Now, and this is important, the person it will turn you into may not be the person you want to be. This is probably more often the case than not.

Truth is, most love stories end badly, and when they do so, they cause emotional damage. If you’ve never been in love — real love — this is impossible for you to imagine. But here’s a good way to think about it… imagine that you figured it out.

You figured out what happiness is. You figured out how and with whom you want to spend your life with. Imagine that all your problems faded into the background, and that you felt content, happy, joyful, hopeful.

Imagine reaching that peak and soaking up all the beautiful glory. Now, look down. Scary isn’t it? Even if you’re not afraid of heights, standing on top of Mount Everest will send a chill down your spine. There’s one last thing that I want you to imagine… you’ve just been pushed off the cliff.

Sometimes I’m not sure what’s scarier… losing the one you love, or losing the future the two of you could have had together. Because that’s another truth you have to accept: when you lose the one you love, you lose one of your lives.

You lose one of the many possible storylines you could have written. And it hurts.

Here’s the crazy part. The more it hurts, the more you love. Fucked up ain’t it? With each painful memory, your love only becomes reinforced. It’s like you’re drowning and gasping for air, but with each breath your lungs just fill up with more icy cold water.

Some of us do drown… others find a way to stay afloat long enough to get saved. Nevertheless, the memories don’t go away. The connection you have doesn’t magically sever.

As the years go by, most individuals seem to find someone new to love. Sure, there’s a ton of baggage to sort through, but when you meet the right person, you help each other unpack. But not everyone meets someone right off the bat.

Some of us have a difficult time finding someone else to love. Maybe it’s because we can’t meet the right someone. Maybe it’s because we haven’t been able to let go. Or maybe we just don’t want to let go…

Whatever the case may be, I will tell you this: if you love someone intensely enough, for long enough, you begin to look forward to the pain. Truthfully, not even sure you can call it pain anymore.

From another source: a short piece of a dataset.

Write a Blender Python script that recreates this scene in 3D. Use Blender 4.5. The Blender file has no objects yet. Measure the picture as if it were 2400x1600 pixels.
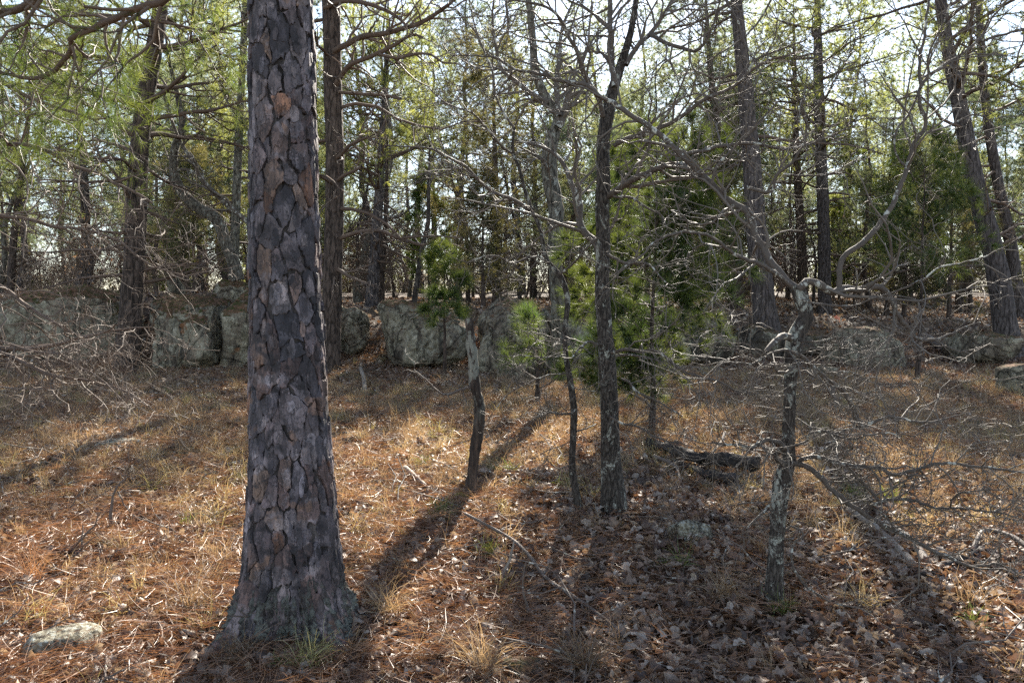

It’s a sort of acceptance and understanding of the situation. Understanding that you love someone and that you’ll never fully stop loving them. Understanding that you don’t need them to love you.

Sure, the thought excites you, but you no longer feel an intense need for them to reciprocate your love. I guess you just realize that it doesn’t really matter if they love you or not, because it wouldn’t change the way you feel about them.

People change as time goes by, and the person you love may no longer be that very same individual. So in a sense, the person you’re in love with no longer even exists. But they do exist — to you.

Because you have those memories. You have that part of your life, that part of you, that they touched and influenced. They made a mark on the canvas that is your life, and their work is simply too beautiful to ever stop appreciating.

It’s funny… I feel like one day I’m going to look back at all the pain and reminisce. It’s almost nice feeling a void within you. Truth is you can’t feel that void until you meet someone that fills it.

And once they fill it, even when they’re gone and the void is all that’s left, you know that a person exists — or once existed — that made you feel whole. The realization alone is often what holds me together.

I often think about what purpose love plays in the grander scheme of things. Is it actually something ethereal, something tangible and real? Or are we all just getting lost in our own delusion?

Is love something that we made up, something that we could just as easily do without? Or is it perfection in its truest form.

After all, is there anything more perfect than something that encompass all that is good and all that is evil?